Extract the lines from the start through the line that holds "True), M['terra'], r2)", both included, omitting all images.

BEGIN STORED RECORDS

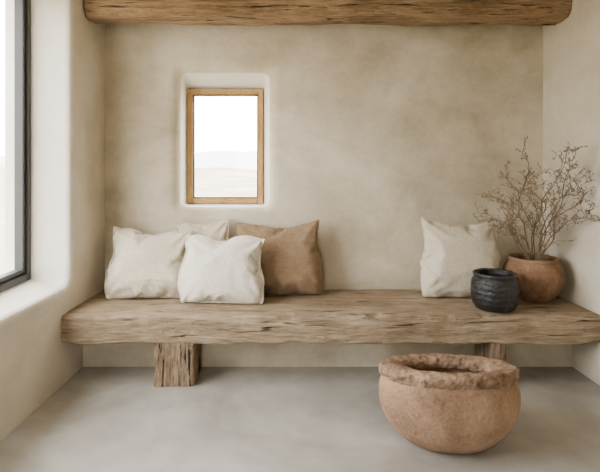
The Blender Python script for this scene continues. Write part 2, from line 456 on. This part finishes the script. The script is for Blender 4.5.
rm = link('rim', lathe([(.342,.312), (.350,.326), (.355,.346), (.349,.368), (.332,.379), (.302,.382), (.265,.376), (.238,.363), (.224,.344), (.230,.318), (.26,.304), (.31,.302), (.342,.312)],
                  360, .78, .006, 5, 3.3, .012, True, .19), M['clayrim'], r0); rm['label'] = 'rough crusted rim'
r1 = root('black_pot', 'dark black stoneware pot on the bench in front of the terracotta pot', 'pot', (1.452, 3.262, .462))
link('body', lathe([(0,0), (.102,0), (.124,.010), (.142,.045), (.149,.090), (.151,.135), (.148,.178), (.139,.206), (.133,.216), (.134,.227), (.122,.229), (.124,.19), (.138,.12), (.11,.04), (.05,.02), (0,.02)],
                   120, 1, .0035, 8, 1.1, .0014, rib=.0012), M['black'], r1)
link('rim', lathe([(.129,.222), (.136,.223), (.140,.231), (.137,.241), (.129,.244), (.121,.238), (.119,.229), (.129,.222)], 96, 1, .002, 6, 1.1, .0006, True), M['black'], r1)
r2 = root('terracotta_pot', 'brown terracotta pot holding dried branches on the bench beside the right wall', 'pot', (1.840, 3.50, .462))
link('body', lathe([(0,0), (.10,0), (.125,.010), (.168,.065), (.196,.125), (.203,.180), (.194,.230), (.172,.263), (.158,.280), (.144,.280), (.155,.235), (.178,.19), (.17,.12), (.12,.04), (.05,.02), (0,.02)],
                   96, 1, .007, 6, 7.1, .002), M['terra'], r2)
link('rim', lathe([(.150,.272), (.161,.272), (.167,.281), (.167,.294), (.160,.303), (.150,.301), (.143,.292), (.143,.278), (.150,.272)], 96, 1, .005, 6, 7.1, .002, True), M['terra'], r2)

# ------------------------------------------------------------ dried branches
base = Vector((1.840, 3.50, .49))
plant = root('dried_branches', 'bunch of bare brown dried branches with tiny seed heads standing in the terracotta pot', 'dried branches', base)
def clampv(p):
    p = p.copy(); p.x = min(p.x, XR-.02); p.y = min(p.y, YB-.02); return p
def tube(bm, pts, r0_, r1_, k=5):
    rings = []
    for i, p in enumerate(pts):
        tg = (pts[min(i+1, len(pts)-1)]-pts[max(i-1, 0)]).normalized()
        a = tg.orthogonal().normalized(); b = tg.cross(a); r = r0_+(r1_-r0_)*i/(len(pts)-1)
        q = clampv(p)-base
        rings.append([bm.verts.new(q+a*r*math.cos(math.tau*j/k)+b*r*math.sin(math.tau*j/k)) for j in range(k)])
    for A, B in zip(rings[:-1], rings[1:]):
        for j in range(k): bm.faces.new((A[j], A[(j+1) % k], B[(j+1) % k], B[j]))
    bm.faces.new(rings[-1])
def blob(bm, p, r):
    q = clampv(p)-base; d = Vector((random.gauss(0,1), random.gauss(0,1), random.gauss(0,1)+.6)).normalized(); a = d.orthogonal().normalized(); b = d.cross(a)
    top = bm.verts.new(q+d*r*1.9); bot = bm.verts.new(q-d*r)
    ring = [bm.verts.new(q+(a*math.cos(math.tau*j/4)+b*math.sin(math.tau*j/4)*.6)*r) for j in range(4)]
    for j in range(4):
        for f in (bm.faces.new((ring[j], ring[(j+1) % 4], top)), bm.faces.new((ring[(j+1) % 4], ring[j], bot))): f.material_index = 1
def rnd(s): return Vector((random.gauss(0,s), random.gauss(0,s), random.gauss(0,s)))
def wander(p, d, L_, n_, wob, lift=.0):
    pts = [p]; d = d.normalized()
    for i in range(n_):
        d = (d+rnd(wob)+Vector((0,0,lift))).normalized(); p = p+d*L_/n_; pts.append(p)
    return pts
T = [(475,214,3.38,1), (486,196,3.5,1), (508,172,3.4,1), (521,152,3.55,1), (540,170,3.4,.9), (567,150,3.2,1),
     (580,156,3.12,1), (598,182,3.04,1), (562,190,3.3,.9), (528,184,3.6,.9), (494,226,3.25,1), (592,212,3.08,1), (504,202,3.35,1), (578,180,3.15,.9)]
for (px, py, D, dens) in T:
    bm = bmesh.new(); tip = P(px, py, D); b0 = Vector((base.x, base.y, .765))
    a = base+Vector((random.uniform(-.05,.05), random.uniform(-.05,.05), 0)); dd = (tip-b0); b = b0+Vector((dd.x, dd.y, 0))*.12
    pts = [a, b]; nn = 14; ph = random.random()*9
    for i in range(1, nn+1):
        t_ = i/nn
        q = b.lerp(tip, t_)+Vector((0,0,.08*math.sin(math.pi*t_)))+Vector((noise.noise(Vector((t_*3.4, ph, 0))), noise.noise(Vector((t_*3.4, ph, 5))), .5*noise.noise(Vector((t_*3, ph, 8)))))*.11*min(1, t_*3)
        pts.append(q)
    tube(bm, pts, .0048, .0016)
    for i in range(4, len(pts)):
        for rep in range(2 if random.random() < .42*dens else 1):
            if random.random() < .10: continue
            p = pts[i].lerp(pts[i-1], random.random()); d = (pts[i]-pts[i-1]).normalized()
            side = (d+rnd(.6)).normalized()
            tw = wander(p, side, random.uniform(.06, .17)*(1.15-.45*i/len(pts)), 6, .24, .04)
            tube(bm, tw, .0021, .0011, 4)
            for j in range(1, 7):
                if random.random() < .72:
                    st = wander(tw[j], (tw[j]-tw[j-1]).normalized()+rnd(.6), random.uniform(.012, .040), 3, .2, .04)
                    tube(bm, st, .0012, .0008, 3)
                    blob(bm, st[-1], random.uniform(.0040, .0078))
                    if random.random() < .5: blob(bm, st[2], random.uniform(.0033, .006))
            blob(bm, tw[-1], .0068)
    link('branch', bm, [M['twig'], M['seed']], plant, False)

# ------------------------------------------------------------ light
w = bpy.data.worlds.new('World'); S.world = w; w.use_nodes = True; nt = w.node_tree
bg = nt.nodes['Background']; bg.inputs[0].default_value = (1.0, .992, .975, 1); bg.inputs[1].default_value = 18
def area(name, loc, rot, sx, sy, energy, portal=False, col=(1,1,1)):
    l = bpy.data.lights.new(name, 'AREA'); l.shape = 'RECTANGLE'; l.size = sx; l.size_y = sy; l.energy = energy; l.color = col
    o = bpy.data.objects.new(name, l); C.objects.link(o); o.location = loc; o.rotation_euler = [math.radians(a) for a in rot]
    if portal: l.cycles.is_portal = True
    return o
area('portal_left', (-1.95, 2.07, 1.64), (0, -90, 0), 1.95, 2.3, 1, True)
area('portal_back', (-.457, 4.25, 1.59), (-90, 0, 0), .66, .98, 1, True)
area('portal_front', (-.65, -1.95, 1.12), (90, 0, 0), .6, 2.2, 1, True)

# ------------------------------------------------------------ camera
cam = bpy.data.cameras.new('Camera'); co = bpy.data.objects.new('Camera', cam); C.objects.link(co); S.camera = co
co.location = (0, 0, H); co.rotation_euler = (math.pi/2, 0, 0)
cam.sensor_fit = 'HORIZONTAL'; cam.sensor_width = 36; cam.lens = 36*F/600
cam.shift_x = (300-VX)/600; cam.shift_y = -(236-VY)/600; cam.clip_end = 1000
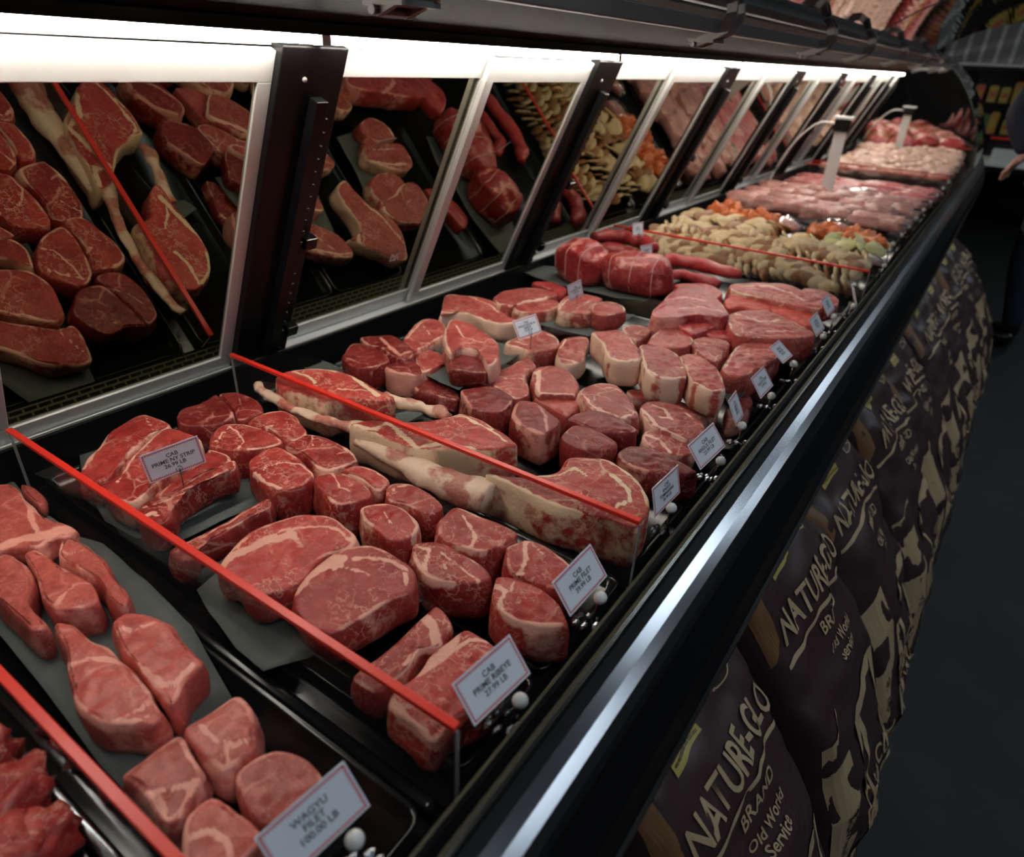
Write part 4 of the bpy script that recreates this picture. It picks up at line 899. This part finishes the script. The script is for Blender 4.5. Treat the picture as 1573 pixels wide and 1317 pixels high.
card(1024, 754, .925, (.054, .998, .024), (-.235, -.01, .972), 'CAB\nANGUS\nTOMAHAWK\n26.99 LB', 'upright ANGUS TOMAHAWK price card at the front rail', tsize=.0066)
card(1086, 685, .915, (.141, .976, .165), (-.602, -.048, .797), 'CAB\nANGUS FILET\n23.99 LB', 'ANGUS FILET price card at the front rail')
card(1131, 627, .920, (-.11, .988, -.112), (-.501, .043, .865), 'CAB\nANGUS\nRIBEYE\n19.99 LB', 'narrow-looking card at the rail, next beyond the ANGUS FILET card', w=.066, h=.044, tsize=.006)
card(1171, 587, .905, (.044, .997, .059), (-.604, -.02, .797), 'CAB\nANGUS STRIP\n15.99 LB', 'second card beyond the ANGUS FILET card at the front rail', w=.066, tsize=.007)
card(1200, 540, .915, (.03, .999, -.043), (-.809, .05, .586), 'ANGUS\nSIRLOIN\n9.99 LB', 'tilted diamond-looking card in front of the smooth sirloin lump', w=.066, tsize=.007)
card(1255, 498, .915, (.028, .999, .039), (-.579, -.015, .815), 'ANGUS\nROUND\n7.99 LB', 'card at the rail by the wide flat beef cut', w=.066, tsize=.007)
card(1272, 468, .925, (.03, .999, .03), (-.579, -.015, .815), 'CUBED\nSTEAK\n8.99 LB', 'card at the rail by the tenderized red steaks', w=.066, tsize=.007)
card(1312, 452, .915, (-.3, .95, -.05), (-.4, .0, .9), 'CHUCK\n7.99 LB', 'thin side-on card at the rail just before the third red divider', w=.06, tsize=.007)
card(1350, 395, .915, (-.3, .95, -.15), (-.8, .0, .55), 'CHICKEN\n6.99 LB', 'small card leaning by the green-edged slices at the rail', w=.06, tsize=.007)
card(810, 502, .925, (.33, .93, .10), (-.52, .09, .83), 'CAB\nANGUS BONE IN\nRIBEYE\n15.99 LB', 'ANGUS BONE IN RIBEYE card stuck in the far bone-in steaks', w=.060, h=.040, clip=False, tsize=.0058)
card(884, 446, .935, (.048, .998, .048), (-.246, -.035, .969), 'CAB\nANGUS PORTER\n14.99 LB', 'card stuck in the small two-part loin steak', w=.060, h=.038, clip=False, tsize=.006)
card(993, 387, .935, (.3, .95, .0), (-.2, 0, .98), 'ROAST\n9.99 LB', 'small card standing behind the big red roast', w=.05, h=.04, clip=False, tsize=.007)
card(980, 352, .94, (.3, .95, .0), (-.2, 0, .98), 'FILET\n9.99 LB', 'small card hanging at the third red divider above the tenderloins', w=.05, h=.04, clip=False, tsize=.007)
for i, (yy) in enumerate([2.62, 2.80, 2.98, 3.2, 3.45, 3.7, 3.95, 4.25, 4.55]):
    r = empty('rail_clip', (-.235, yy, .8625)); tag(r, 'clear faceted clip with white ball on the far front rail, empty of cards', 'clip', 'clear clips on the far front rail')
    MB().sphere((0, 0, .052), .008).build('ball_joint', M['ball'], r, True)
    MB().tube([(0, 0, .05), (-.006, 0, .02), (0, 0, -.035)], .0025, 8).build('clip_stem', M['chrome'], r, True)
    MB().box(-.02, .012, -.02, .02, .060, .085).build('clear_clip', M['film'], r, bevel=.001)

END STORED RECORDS

[OUTPUT FOR THIS TASK]
The Blender Python script for this scene continues. Write part 2, from line 456 on. This part finishes the script. The script is for Blender 4.5.
rm = link('rim', lathe([(.342,.312), (.350,.326), (.355,.346), (.349,.368), (.332,.379), (.302,.382), (.265,.376), (.238,.363), (.224,.344), (.230,.318), (.26,.304), (.31,.302), (.342,.312)],
                  360, .78, .006, 5, 3.3, .012, True, .19), M['clayrim'], r0); rm['label'] = 'rough crusted rim'
r1 = root('black_pot', 'dark black stoneware pot on the bench in front of the terracotta pot', 'pot', (1.452, 3.262, .462))
link('body', lathe([(0,0), (.102,0), (.124,.010), (.142,.045), (.149,.090), (.151,.135), (.148,.178), (.139,.206), (.133,.216), (.134,.227), (.122,.229), (.124,.19), (.138,.12), (.11,.04), (.05,.02), (0,.02)],
                   120, 1, .0035, 8, 1.1, .0014, rib=.0012), M['black'], r1)
link('rim', lathe([(.129,.222), (.136,.223), (.140,.231), (.137,.241), (.129,.244), (.121,.238), (.119,.229), (.129,.222)], 96, 1, .002, 6, 1.1, .0006, True), M['black'], r1)
r2 = root('terracotta_pot', 'brown terracotta pot holding dried branches on the bench beside the right wall', 'pot', (1.840, 3.50, .462))
link('body', lathe([(0,0), (.10,0), (.125,.010), (.168,.065), (.196,.125), (.203,.180), (.194,.230), (.172,.263), (.158,.280), (.144,.280), (.155,.235), (.178,.19), (.17,.12), (.12,.04), (.05,.02), (0,.02)],
                   96, 1, .007, 6, 7.1, .002), M['terra'], r2)
link('rim', lathe([(.150,.272), (.161,.272), (.167,.281), (.167,.294), (.160,.303), (.150,.301), (.143,.292), (.143,.278), (.150,.272)], 96, 1, .005, 6, 7.1, .002, True), M['terra'], r2)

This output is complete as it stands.